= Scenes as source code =
--- start ---
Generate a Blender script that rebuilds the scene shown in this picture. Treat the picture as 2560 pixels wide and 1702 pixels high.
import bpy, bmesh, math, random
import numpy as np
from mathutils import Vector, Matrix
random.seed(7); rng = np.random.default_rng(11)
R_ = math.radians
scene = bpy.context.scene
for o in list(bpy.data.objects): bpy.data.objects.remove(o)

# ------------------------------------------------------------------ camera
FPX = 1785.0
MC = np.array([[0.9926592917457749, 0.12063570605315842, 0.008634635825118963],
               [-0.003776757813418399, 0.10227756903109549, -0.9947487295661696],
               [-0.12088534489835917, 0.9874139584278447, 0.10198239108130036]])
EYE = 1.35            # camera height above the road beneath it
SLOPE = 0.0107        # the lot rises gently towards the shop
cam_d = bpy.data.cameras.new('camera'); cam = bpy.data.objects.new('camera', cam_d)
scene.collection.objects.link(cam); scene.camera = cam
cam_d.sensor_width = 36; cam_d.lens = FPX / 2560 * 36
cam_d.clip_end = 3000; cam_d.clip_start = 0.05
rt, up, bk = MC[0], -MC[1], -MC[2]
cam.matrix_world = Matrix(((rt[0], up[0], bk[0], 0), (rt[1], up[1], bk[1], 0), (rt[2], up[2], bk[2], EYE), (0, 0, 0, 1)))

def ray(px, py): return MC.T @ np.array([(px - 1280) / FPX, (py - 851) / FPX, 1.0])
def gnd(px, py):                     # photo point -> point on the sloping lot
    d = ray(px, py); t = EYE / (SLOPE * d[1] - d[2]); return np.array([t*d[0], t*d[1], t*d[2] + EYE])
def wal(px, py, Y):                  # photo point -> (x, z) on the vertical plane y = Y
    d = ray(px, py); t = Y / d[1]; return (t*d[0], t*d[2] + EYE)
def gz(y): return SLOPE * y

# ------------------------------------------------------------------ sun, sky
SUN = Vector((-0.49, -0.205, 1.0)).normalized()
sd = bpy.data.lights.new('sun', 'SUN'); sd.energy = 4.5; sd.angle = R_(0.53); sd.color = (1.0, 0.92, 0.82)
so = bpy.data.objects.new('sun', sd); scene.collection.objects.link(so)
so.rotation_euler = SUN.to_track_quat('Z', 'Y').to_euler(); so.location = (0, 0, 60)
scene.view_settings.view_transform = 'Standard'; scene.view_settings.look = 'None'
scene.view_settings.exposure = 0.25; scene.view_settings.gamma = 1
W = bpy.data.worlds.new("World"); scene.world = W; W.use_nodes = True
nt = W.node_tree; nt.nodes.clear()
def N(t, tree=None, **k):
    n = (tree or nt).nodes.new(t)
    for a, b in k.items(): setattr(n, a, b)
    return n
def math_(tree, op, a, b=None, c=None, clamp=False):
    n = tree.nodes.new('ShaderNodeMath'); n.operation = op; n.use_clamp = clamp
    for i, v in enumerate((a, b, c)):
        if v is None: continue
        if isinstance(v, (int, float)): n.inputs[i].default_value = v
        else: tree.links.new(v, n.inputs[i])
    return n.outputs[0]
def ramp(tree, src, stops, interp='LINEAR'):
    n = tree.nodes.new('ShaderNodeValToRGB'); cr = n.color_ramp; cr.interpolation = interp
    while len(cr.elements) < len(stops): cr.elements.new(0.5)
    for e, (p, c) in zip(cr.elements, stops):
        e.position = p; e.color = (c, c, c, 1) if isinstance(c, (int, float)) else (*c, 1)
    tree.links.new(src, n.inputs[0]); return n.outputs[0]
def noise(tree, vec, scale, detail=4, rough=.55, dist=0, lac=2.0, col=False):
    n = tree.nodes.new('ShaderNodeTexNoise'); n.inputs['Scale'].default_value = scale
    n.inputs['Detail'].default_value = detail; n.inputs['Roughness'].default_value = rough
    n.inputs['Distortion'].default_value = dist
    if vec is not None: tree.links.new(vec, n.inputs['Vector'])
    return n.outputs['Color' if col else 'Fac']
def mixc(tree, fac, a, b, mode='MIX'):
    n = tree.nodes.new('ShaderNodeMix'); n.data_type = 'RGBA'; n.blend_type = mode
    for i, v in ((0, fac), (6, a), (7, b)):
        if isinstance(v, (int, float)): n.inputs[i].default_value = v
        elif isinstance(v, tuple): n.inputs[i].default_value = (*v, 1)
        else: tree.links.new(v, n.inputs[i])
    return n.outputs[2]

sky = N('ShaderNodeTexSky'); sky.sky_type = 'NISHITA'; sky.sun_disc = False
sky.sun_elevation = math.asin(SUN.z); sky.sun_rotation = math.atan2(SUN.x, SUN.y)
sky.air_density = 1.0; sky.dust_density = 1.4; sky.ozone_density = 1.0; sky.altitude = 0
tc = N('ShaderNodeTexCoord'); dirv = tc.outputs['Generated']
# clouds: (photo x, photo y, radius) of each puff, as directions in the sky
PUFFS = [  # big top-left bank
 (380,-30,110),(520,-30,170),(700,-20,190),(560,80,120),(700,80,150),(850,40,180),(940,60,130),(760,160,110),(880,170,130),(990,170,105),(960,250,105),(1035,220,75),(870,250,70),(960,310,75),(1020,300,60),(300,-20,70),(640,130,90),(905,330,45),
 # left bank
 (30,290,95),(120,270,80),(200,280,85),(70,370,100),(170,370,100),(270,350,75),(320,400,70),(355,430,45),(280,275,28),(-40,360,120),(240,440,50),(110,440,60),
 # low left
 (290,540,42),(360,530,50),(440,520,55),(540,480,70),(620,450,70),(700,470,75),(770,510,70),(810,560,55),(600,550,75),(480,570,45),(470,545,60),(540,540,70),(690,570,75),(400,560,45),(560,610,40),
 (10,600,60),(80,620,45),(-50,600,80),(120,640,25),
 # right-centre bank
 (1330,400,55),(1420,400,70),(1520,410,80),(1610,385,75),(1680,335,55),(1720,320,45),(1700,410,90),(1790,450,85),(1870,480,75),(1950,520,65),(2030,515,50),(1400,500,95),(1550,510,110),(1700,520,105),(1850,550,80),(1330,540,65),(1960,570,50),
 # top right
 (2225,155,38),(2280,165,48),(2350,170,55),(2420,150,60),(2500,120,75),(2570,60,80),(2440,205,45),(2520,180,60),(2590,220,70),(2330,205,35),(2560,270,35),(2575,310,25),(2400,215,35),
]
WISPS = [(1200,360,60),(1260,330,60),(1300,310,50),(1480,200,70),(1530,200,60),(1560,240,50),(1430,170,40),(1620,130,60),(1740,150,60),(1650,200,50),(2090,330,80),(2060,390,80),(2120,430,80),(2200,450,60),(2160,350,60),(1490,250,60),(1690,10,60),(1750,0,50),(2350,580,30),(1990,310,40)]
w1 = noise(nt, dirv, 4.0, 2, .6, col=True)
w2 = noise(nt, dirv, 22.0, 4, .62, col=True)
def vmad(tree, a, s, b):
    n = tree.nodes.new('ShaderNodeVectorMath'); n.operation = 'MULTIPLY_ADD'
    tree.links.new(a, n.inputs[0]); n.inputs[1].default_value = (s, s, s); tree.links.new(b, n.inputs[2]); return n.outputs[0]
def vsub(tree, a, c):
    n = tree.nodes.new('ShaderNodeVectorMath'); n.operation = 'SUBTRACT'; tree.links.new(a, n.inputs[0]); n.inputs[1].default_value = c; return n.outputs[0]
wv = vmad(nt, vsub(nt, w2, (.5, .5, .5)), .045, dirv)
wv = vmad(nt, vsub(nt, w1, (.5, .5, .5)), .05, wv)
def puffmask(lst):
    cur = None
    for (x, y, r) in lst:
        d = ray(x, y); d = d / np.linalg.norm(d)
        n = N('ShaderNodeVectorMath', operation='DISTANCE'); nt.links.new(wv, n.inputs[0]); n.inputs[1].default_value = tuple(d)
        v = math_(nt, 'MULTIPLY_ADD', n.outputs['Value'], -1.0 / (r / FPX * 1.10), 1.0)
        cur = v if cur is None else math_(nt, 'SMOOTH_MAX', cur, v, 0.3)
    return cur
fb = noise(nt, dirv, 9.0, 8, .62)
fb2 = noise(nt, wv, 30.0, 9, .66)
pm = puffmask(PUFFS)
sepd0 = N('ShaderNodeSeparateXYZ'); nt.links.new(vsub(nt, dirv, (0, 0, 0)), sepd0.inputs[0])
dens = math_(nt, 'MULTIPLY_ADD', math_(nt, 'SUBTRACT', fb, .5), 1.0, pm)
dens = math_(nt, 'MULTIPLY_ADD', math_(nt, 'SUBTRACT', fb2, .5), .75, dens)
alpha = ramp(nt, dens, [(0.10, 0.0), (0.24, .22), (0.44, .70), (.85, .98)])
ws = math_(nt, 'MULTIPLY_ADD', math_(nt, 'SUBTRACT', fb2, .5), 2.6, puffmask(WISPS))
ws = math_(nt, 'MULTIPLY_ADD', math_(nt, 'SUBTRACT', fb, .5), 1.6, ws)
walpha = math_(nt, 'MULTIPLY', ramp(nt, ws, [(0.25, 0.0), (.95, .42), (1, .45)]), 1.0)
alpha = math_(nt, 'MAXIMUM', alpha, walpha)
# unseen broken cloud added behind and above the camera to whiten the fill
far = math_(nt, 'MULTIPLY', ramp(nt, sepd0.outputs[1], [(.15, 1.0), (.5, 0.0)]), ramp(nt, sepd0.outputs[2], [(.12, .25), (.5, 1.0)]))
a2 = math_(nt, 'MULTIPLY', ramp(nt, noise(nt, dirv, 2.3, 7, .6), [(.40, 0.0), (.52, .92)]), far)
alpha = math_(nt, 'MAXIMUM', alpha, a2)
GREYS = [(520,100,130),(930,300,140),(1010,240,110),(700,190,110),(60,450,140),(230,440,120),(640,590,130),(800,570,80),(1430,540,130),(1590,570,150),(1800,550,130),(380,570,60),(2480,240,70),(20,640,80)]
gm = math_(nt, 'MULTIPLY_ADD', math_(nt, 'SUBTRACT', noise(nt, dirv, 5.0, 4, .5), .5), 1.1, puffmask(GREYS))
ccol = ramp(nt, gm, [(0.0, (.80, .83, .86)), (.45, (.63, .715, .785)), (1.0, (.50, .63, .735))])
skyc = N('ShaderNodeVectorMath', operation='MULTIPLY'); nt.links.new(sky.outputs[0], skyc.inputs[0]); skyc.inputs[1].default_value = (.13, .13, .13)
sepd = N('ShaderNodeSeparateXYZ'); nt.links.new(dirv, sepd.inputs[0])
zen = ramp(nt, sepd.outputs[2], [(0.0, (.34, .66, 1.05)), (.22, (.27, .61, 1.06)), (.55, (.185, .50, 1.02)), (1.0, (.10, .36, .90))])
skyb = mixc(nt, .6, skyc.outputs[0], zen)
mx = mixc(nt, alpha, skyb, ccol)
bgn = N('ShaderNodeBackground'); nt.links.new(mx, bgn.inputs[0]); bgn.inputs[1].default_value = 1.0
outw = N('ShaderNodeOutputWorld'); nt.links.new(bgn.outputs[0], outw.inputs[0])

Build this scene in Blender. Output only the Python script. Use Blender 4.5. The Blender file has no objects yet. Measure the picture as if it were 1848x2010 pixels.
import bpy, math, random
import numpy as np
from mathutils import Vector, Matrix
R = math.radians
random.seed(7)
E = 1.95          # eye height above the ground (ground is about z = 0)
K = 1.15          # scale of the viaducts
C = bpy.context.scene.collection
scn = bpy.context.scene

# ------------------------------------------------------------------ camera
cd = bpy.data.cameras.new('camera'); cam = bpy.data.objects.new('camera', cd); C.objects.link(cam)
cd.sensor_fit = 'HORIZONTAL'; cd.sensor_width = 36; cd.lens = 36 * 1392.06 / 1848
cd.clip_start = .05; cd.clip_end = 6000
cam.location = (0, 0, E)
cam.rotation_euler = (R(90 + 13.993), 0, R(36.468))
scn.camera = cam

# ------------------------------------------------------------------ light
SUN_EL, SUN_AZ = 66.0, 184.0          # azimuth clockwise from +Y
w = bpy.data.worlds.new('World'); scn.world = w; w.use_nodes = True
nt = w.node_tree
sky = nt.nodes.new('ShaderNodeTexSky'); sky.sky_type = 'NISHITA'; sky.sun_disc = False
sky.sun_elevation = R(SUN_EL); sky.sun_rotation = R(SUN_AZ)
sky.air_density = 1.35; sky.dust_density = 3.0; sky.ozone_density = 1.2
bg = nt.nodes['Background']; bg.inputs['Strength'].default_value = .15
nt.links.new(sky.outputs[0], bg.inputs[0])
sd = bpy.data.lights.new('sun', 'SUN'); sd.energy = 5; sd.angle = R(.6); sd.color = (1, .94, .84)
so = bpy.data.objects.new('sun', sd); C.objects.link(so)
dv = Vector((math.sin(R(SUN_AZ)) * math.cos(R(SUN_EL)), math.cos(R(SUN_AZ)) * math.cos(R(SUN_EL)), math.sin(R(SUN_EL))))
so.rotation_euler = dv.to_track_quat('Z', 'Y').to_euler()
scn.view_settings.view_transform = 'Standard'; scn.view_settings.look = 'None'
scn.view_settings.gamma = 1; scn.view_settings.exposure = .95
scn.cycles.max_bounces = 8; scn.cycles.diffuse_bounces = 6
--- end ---
= What is expected =
Repeat exactly the lines from the one containing "Build this scene" through the one containing "scn.camera = cam", both included, and nothing else.

= Completed task =
Build this scene in Blender. Output only the Python script. Use Blender 4.5. The Blender file has no objects yet. Measure the picture as if it were 1848x2010 pixels.
import bpy, math, random
import numpy as np
from mathutils import Vector, Matrix
R = math.radians
random.seed(7)
E = 1.95          # eye height above the ground (ground is about z = 0)
K = 1.15          # scale of the viaducts
C = bpy.context.scene.collection
scn = bpy.context.scene

# ------------------------------------------------------------------ camera
cd = bpy.data.cameras.new('camera'); cam = bpy.data.objects.new('camera', cd); C.objects.link(cam)
cd.sensor_fit = 'HORIZONTAL'; cd.sensor_width = 36; cd.lens = 36 * 1392.06 / 1848
cd.clip_start = .05; cd.clip_end = 6000
cam.location = (0, 0, E)
cam.rotation_euler = (R(90 + 13.993), 0, R(36.468))
scn.camera = cam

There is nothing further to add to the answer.